SQL Server 2005 Get First and Last date for any Month in any Year

First day of the month: SELECT DATEADD(mm, DATEDIFF(mm, 0, GETDATE()), 0)

Last day of the month: SELECT DATEADD(ms, -3, DATEADD(mm, DATEDIFF(m, 0, GETDATE()) + 1, 0))

Substitute a DateTime variable value for GETDATE().

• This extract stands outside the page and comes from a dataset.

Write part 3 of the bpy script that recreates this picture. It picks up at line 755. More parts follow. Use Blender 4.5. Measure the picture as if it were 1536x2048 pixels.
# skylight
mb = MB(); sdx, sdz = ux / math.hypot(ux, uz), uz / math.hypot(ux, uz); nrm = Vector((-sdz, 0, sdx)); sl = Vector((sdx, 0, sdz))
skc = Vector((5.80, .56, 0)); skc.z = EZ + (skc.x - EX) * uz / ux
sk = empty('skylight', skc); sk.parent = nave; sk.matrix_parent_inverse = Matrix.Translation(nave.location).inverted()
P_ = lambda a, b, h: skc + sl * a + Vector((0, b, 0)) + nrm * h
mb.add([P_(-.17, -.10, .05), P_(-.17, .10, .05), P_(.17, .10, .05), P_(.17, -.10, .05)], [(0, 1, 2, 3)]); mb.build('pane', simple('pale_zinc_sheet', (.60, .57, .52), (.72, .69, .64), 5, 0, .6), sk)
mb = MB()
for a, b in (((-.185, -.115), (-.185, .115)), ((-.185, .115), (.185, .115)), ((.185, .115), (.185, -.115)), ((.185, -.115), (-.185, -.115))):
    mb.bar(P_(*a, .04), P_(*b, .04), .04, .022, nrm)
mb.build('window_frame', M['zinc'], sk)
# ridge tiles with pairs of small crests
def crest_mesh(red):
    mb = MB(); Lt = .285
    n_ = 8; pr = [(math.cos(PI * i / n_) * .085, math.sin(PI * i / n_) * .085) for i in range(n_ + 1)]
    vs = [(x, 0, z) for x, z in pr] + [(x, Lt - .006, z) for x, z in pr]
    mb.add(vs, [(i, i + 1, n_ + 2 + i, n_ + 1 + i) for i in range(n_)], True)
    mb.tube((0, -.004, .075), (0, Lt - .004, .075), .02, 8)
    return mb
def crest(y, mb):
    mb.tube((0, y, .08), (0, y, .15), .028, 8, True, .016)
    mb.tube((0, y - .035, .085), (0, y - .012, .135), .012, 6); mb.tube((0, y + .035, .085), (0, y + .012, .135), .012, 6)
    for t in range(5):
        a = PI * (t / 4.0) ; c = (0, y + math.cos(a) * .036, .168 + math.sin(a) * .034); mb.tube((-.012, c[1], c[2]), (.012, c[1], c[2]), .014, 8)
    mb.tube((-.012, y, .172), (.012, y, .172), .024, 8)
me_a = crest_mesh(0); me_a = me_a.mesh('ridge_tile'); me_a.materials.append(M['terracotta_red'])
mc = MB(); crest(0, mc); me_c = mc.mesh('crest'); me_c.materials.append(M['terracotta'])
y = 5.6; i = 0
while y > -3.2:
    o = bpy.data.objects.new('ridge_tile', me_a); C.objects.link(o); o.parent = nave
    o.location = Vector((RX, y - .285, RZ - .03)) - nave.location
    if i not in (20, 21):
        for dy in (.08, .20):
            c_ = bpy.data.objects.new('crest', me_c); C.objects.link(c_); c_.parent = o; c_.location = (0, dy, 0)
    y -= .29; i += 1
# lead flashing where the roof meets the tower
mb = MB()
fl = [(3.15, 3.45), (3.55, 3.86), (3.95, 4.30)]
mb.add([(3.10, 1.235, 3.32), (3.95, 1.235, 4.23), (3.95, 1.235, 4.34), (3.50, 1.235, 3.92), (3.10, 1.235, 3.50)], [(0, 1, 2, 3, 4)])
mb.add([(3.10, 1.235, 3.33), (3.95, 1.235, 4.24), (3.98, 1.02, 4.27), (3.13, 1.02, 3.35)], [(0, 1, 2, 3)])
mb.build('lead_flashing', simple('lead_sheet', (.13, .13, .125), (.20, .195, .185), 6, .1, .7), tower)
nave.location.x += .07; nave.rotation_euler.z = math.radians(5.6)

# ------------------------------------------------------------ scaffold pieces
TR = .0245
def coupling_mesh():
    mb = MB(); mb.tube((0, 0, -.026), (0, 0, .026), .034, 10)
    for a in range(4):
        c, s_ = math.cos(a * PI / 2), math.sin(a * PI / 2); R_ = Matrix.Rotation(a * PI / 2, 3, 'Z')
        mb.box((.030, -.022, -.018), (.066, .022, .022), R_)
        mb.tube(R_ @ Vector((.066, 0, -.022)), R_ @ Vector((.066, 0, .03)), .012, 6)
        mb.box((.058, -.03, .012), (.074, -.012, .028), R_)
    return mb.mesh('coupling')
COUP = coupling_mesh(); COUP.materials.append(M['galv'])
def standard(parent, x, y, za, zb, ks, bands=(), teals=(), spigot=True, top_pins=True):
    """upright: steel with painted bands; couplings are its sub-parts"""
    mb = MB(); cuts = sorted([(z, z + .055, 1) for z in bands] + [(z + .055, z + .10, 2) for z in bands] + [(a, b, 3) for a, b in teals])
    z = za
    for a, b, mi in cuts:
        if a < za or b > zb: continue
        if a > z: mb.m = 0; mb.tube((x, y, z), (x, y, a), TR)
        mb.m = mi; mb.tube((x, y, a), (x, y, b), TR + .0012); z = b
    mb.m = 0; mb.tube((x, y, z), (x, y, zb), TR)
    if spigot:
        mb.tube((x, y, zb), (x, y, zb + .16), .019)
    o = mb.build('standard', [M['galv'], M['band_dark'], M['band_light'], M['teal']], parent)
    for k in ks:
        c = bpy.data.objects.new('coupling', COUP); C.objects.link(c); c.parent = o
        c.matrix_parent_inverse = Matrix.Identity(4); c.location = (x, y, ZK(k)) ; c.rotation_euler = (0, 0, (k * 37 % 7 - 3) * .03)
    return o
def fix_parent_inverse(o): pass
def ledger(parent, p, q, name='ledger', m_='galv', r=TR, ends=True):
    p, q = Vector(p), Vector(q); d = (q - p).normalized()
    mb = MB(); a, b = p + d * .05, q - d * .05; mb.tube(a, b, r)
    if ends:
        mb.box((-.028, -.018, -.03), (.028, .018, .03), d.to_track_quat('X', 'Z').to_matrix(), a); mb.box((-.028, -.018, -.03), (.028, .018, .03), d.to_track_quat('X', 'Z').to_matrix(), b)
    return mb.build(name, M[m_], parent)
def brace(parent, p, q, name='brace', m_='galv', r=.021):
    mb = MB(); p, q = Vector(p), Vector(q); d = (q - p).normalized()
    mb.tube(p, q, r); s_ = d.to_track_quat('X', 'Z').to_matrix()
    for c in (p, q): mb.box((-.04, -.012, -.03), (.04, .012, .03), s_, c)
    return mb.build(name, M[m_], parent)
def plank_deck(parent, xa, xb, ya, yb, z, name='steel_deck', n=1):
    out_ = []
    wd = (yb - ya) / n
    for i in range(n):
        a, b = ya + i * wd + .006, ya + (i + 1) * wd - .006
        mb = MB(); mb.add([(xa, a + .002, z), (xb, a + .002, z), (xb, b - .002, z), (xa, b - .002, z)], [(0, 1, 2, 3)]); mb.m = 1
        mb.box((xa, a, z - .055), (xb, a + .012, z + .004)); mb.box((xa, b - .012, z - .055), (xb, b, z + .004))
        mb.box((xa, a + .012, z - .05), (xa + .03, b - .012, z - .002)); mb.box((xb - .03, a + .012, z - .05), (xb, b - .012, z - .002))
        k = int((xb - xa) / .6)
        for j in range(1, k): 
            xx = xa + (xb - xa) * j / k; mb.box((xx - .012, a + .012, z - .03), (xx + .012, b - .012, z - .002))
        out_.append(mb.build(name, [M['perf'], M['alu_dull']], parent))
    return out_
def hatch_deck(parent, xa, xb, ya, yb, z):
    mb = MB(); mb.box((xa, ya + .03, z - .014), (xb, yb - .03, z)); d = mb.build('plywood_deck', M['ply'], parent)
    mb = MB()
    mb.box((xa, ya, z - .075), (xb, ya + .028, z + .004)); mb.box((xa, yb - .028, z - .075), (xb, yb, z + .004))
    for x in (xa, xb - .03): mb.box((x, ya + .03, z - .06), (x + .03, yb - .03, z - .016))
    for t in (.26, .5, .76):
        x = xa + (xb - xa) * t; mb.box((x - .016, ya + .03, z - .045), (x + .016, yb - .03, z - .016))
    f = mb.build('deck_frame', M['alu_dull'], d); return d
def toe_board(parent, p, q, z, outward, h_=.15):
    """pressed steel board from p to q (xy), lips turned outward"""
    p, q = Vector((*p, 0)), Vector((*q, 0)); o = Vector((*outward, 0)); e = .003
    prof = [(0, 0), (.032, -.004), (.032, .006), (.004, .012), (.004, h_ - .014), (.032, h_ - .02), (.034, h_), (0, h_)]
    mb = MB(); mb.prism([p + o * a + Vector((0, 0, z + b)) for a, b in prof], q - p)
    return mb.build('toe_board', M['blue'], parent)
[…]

I got that long ago from this very handy page which has a whole bunch of other date calculations, such as "Monday of the current week" and "first Monday of the month".

DECLARE @Month INTEGER
DECLARE @Year INTEGER
SET @Month = 10
SET @Year = 2010

DECLARE @FirstDayOfMonth DATETIME
DECLARE @LastDayOfMonth DATETIME

SET @FirstDayOfMonth = Str(@Year) + RIGHT('0' + Str(@Month), 2) + '01'
SET @LastDayOfMonth = DATEADD(dd, -1, DATEADD(mm, 1, @FirstDayOfMOnth))
SELECT @FirstDayOfMonth, @LastDayOfMonth

DECLARE @Month int
DECLARE @Year int

set @Month = 2
set @Year = 2004

select DATEADD(month,@Month-1,DATEADD(year,@Year-1900,0)) /*First*/

select DATEADD(day,-1,DATEADD(month,@Month,DATEADD(year,@Year-1900,0))) /*Last*/

But what do you need as time component for last day of the month? If your datetimes have time components other than midnight you may well be better off just doing something like

WHERE COL >= DATEADD(month,@Month-1,DATEADD(year,@Year-1900,0)) 
     AND COL < DATEADD(month,@Month,DATEADD(year,@Year-1900,0)) 

In this way your code will continue to work if you eventually migrate to SQL Server 2008 and the greater precision datetime datatypes.